>> START DATASET RECORDS
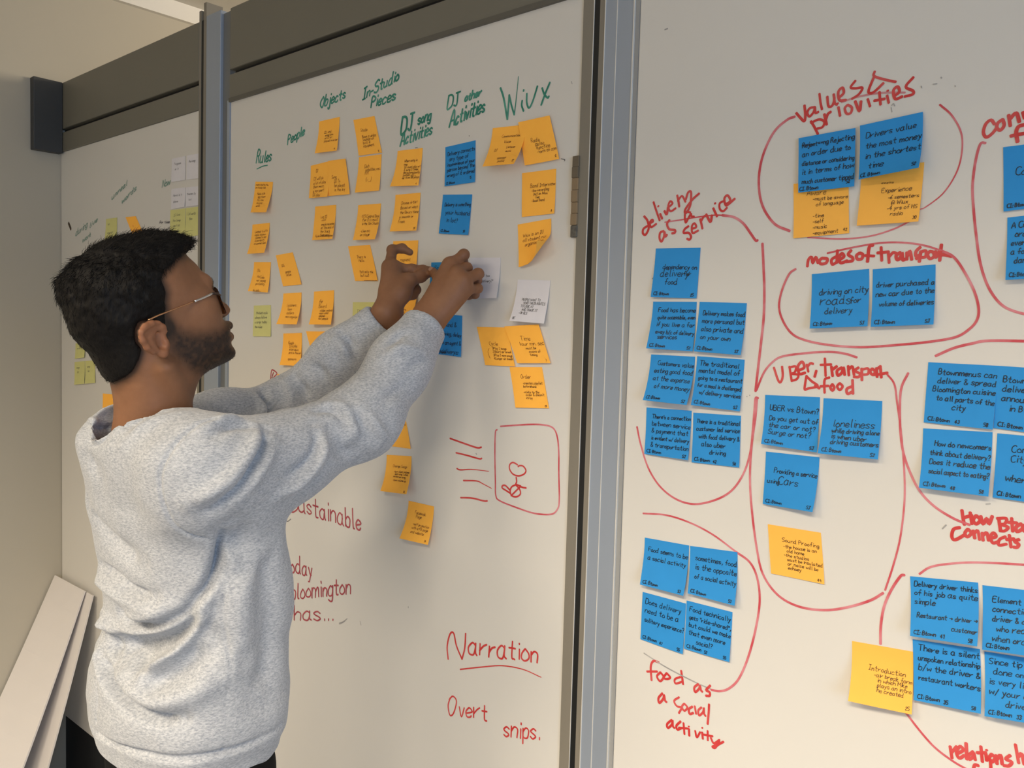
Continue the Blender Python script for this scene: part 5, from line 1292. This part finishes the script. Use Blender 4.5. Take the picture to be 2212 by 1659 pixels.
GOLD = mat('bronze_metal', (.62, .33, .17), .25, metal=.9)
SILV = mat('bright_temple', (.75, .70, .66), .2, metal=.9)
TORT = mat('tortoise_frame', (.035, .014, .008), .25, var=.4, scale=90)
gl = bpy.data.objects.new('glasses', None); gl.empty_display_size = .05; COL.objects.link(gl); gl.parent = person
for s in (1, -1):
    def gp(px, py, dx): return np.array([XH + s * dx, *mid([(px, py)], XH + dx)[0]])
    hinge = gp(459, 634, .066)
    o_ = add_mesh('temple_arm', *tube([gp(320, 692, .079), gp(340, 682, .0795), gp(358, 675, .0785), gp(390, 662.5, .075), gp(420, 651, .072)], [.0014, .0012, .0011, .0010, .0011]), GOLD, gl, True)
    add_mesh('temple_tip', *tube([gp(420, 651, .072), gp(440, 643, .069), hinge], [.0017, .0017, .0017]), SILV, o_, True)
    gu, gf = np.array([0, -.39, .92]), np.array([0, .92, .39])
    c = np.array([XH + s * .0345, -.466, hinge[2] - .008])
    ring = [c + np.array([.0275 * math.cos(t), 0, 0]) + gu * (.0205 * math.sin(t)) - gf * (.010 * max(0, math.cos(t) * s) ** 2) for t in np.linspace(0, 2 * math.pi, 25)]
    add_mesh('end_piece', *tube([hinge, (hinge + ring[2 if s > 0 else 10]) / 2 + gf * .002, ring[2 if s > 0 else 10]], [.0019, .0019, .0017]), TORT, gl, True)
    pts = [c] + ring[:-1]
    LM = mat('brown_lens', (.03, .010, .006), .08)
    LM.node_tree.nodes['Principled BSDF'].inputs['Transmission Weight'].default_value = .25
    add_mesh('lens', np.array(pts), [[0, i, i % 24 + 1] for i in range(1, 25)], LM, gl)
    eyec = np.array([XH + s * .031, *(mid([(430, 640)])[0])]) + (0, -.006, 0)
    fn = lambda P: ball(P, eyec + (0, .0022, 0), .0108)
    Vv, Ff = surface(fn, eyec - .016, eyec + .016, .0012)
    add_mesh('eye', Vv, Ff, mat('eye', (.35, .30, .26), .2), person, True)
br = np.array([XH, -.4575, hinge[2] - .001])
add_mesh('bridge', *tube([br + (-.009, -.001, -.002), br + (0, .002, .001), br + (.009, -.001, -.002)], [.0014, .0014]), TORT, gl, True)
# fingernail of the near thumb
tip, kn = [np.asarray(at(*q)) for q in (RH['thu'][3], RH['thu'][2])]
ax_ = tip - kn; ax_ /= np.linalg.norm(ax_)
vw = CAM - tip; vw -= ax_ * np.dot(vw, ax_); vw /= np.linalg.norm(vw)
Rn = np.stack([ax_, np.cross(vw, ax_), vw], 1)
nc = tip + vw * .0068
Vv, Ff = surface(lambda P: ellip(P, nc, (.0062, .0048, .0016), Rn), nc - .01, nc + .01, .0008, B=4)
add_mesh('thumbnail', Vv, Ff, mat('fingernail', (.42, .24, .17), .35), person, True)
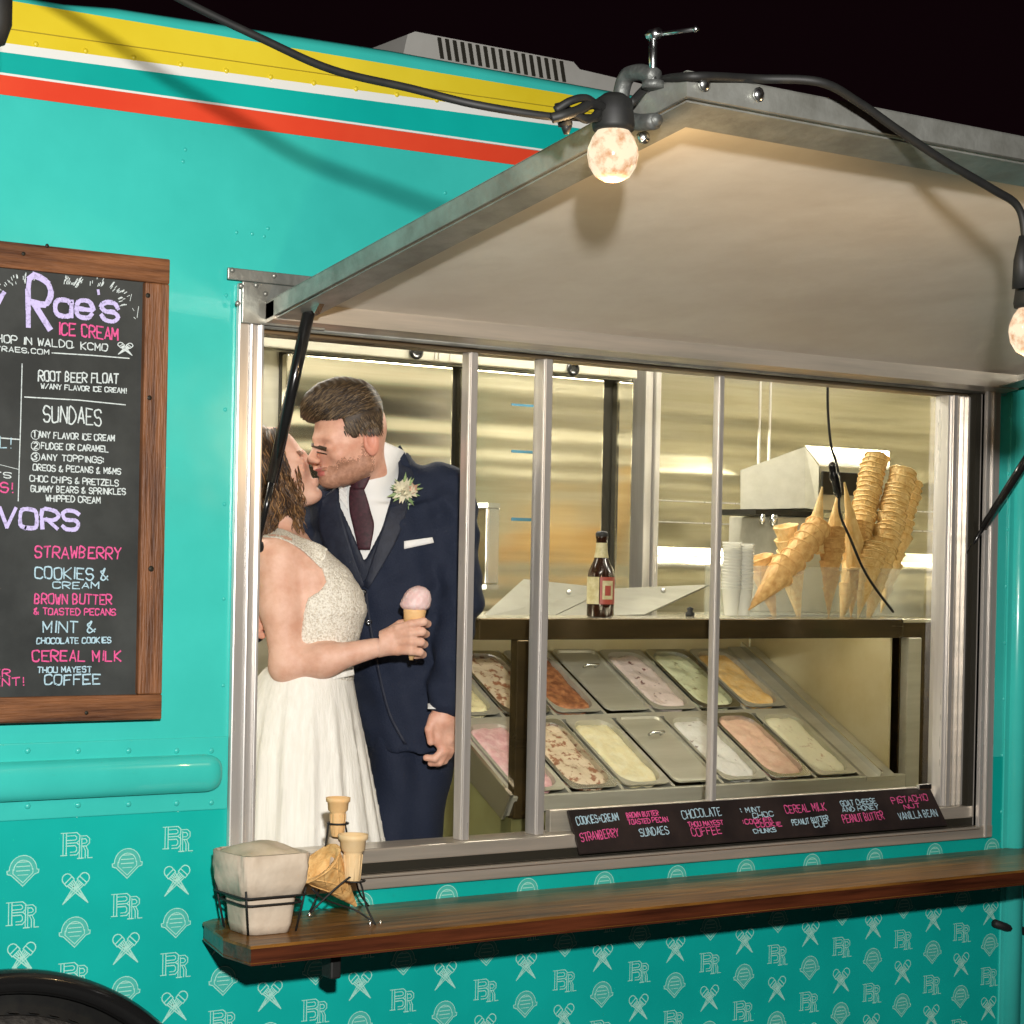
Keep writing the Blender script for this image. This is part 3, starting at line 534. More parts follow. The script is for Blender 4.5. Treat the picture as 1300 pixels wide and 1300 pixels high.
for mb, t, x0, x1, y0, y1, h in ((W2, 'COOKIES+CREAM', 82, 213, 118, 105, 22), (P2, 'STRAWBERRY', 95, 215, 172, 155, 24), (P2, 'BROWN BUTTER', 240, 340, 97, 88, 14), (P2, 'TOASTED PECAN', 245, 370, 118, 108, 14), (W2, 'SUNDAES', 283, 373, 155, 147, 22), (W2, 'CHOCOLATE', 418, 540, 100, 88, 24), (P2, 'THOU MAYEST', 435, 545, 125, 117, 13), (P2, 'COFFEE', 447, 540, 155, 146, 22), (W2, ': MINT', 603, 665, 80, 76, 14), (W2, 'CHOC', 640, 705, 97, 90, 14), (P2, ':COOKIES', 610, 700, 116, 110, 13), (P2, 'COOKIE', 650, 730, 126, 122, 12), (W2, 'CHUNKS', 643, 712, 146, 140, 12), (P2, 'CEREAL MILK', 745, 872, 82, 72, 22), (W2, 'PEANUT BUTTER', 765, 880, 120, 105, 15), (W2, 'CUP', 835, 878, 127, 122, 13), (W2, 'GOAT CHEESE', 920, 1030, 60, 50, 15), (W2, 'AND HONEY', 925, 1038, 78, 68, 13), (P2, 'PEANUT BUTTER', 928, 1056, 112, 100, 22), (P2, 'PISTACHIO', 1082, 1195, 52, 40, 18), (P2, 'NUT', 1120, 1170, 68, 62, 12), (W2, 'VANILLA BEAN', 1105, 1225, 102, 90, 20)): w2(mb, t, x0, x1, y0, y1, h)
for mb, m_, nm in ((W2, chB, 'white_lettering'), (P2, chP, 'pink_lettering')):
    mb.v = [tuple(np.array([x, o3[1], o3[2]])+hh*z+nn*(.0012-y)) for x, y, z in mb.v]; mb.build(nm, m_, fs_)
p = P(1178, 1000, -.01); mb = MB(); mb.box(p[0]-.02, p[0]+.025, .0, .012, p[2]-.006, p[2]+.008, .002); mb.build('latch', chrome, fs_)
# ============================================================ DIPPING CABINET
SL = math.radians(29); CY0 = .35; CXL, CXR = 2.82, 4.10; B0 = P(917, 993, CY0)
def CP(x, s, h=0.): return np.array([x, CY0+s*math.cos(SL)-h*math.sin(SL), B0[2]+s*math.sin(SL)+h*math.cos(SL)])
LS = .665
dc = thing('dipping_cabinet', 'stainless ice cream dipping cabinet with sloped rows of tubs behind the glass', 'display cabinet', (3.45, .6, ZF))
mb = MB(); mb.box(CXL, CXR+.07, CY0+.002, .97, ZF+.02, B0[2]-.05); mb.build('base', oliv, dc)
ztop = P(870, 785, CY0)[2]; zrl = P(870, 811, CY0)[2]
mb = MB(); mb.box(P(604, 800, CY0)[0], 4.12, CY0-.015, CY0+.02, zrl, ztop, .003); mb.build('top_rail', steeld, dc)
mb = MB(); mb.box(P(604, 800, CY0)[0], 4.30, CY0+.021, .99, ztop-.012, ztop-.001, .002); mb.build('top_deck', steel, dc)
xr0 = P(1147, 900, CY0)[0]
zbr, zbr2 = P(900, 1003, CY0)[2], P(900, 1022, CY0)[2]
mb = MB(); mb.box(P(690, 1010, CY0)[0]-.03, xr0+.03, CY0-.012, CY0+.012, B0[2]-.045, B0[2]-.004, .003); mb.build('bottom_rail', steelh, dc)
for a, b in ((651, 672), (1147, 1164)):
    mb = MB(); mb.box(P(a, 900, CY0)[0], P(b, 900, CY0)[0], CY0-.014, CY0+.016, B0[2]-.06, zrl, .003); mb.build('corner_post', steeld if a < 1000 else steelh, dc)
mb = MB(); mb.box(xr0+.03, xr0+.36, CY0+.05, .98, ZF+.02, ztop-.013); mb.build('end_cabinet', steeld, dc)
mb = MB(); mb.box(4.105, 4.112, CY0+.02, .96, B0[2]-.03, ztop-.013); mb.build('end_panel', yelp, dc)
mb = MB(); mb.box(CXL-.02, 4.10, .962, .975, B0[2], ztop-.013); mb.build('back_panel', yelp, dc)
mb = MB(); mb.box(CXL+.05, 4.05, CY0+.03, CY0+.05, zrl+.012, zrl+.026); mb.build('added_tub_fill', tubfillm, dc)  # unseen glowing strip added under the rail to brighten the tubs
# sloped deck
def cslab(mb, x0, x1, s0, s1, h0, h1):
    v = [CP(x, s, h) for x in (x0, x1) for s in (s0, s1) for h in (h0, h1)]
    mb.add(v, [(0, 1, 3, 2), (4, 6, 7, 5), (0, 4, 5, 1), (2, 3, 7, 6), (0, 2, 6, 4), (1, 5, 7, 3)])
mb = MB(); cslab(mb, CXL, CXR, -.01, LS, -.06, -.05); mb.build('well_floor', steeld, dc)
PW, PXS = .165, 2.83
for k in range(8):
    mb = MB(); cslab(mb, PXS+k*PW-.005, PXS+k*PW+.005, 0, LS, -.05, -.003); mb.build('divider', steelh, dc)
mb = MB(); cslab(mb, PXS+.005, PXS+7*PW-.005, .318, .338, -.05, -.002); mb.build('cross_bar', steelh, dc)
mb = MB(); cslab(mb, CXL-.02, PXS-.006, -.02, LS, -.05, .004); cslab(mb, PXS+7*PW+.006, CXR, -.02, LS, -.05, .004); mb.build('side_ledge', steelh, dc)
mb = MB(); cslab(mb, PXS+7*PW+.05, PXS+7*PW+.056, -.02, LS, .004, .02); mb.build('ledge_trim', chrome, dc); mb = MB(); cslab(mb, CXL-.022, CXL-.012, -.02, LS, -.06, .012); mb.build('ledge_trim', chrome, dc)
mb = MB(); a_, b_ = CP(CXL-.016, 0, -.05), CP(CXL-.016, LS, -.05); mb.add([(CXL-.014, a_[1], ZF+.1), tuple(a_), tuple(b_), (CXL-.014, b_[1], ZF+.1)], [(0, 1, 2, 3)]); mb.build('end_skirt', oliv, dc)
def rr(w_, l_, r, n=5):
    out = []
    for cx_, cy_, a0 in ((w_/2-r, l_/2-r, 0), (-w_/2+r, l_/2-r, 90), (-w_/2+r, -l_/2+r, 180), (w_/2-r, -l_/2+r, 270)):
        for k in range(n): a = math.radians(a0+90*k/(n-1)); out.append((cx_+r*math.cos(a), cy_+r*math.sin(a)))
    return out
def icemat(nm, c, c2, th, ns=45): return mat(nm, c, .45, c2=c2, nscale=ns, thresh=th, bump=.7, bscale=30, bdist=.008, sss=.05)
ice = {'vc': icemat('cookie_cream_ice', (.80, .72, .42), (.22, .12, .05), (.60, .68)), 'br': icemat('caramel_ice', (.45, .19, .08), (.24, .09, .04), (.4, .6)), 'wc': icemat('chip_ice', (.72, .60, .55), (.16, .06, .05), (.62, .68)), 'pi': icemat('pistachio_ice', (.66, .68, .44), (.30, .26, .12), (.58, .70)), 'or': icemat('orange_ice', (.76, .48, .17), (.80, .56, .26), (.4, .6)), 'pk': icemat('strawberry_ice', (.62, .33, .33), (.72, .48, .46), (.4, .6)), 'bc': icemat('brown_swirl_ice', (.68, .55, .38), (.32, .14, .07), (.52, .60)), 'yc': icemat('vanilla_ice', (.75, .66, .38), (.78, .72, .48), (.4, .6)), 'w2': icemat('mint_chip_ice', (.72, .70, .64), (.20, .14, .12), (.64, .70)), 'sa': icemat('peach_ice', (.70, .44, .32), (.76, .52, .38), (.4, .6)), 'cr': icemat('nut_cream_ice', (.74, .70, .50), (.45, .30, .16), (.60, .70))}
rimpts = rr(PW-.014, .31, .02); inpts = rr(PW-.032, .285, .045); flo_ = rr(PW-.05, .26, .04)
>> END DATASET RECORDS
■ GOAL: Set down, without any change, only the lines from the line that holds "Keep writing the" through the line that holds "ztop = P(870, 785, CY0)[2];", both lines included.

■ ANSWER FOR THE TASK:
Keep writing the Blender script for this image. This is part 3, starting at line 534. More parts follow. The script is for Blender 4.5. Treat the picture as 1300 pixels wide and 1300 pixels high.
for mb, t, x0, x1, y0, y1, h in ((W2, 'COOKIES+CREAM', 82, 213, 118, 105, 22), (P2, 'STRAWBERRY', 95, 215, 172, 155, 24), (P2, 'BROWN BUTTER', 240, 340, 97, 88, 14), (P2, 'TOASTED PECAN', 245, 370, 118, 108, 14), (W2, 'SUNDAES', 283, 373, 155, 147, 22), (W2, 'CHOCOLATE', 418, 540, 100, 88, 24), (P2, 'THOU MAYEST', 435, 545, 125, 117, 13), (P2, 'COFFEE', 447, 540, 155, 146, 22), (W2, ': MINT', 603, 665, 80, 76, 14), (W2, 'CHOC', 640, 705, 97, 90, 14), (P2, ':COOKIES', 610, 700, 116, 110, 13), (P2, 'COOKIE', 650, 730, 126, 122, 12), (W2, 'CHUNKS', 643, 712, 146, 140, 12), (P2, 'CEREAL MILK', 745, 872, 82, 72, 22), (W2, 'PEANUT BUTTER', 765, 880, 120, 105, 15), (W2, 'CUP', 835, 878, 127, 122, 13), (W2, 'GOAT CHEESE', 920, 1030, 60, 50, 15), (W2, 'AND HONEY', 925, 1038, 78, 68, 13), (P2, 'PEANUT BUTTER', 928, 1056, 112, 100, 22), (P2, 'PISTACHIO', 1082, 1195, 52, 40, 18), (P2, 'NUT', 1120, 1170, 68, 62, 12), (W2, 'VANILLA BEAN', 1105, 1225, 102, 90, 20)): w2(mb, t, x0, x1, y0, y1, h)
for mb, m_, nm in ((W2, chB, 'white_lettering'), (P2, chP, 'pink_lettering')):
    mb.v = [tuple(np.array([x, o3[1], o3[2]])+hh*z+nn*(.0012-y)) for x, y, z in mb.v]; mb.build(nm, m_, fs_)
p = P(1178, 1000, -.01); mb = MB(); mb.box(p[0]-.02, p[0]+.025, .0, .012, p[2]-.006, p[2]+.008, .002); mb.build('latch', chrome, fs_)
# ============================================================ DIPPING CABINET
SL = math.radians(29); CY0 = .35; CXL, CXR = 2.82, 4.10; B0 = P(917, 993, CY0)
def CP(x, s, h=0.): return np.array([x, CY0+s*math.cos(SL)-h*math.sin(SL), B0[2]+s*math.sin(SL)+h*math.cos(SL)])
LS = .665
dc = thing('dipping_cabinet', 'stainless ice cream dipping cabinet with sloped rows of tubs behind the glass', 'display cabinet', (3.45, .6, ZF))
mb = MB(); mb.box(CXL, CXR+.07, CY0+.002, .97, ZF+.02, B0[2]-.05); mb.build('base', oliv, dc)
ztop = P(870, 785, CY0)[2]; zrl = P(870, 811, CY0)[2]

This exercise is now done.